Daí a preocupação de Jorge de Sena, como romancista, distanciado no tempo, em misturar propositadamente a realidade e o sonho, o conjunto e a singularidade…
E assistimos assim à sucessão de uma guerra e de um armistício entre Jorge, o protagonista, e as suas memórias, quando o país e o mundo mudam intensamente. E os anos trinta anunciam com nitidez esse contraste entre a ilusória placidez interna de um Portugal ameaçado, mas incrédulo, e a proximidade de uma grande tragédia que, como sabemos, vai ser global, sem se conhecer se seríamos também envolvidos no drama anunciado.
De qualquer modo, avista-se no horizonte o negrume da morte… O certo é que “a imprevisibilidade não era senão o sinal de que o maior horror da responsabilidade estava em não poder haver responsabilidade alguma”. E, ao cair do pano, com a ameaça irónica de uma intentona sem sucesso, vislumbramos a estranha contradição entre o medo e a angústia das tragédias imprevisíveis. E é a própria responsabilidade que se desvanece, perante a negação da liberdade.
in CNC por Guilherme d’Oliveira Martins
O espantoso e o monstruoso não podem, porém, ser-nos habituais, nem a experiência da vida pode ser feita de experiências incomuns.

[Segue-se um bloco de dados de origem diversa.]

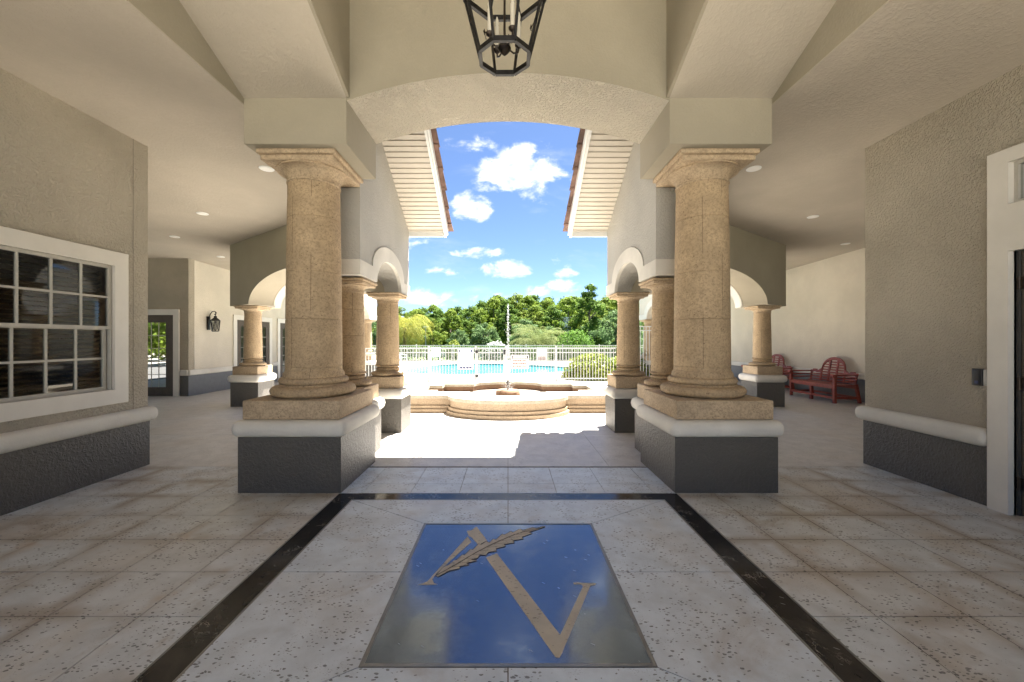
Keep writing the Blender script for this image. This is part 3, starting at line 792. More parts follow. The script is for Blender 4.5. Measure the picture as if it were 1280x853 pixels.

Mas que as experiências nos dêem o conhecimento de que os limites do possível não são os do provável ou do previsível, eis o que nos daria consciência de que a própria vida é, ou pode ser, a qualquer instante, um furacão que arrasta para o seu torvelinho criaturas inocentes e desprevenidas, que larga, com a mesma indiferença, num estendal de cadáveres e de detritos, espantados de se verem juntos.
in Sinais de Fogo de Jorge de Sena
Que as vidas fossem imaginadas não alterava nada, e antes pelo contrário, ao valor do que eles dissessem: como podia eu conceber a realidade, sem ser capaz de imaginá-la?
Qualquer realidade não-imaginada seria sempre menos que realidade. Tudo o que me acontecera ou acontecera comigo estivera todavia fora do imaginável - sim, mas na aparência só.
in Sinais de Fogo de Jorge de Sena
E, se eu não sabia nada de versos, nem particularmente apreciava «poesia», por que haviam eles de acontecer-me a mim?
Ter escrito aquilo não me dava satisfação alguma. Pelo contrário, despertava-me uma sensação de perplexidade, como se uma nova responsabilidade, que eu não solicitara a mim mesmo, estivesse a formar-se na minha consciência: a de escrever quando sentisse aquela expectativa ansiosa a brotar de um vazio, e a de supor ou forçar a suposição de que aquilo significava alguma coisa para mim ou para os outros.
in Sinais de Fogo de Jorge de Sena
A poesia, os sentimentos íntimos, a consciência política, tudo emerge num torvelinho de acontecimentos.
E é um poeta que vai nascendo…
“Poeta, para mim, como para a minha família, e para os meus amigos, era uma pessoa algo caricata, segregada da normalidade da vida, e que se instalava na personalidade romântica de falar por conta própria ou dos outros, como se o que ele dissesse fosse da mais alta e especial transcendência, não o sendo realmente para ninguém a não ser em ocasiões muito especiais”.
Como diz Jorge Fazenda Lourenço: “Sinais de Fogo seria uma longa meditação sobre o caminho que vai do instante de se ‘ter nascido poeta’ (por Graça) ao momento de ‘reconhecer-se poeta’ (por Obra)” (“Relâmpago”, nº 21, outubro de 2007). E esse percurso, neste romance de formação, acompanha o drama violento da Guerra de Espanha e descreve a evolução difícil do desenvolvimento espiritual, do desabrochamento sentimental, da aprendizagem humana e social.
in CNC por Guilherme d’Oliveira Martins
Fiquei olhando para o papel em que as linhas ondulavam de precipitadamente escritas. Mas não me demorava a lê-las, na intenção de compreendê-las. Para mim eram perfeitamente compreensíveis, independentemente do que diziam.
in Sinais de Fogo de Jorge de Sena
Na concreção que se formava, a ansiedade tornava-se mais febril, mais exigente, mais confiada de si mesma, e era como se eu, não sabendo de mim, não desejando nada, não pensando em nada, nunca me tivesse sentido tão duramente lúcido.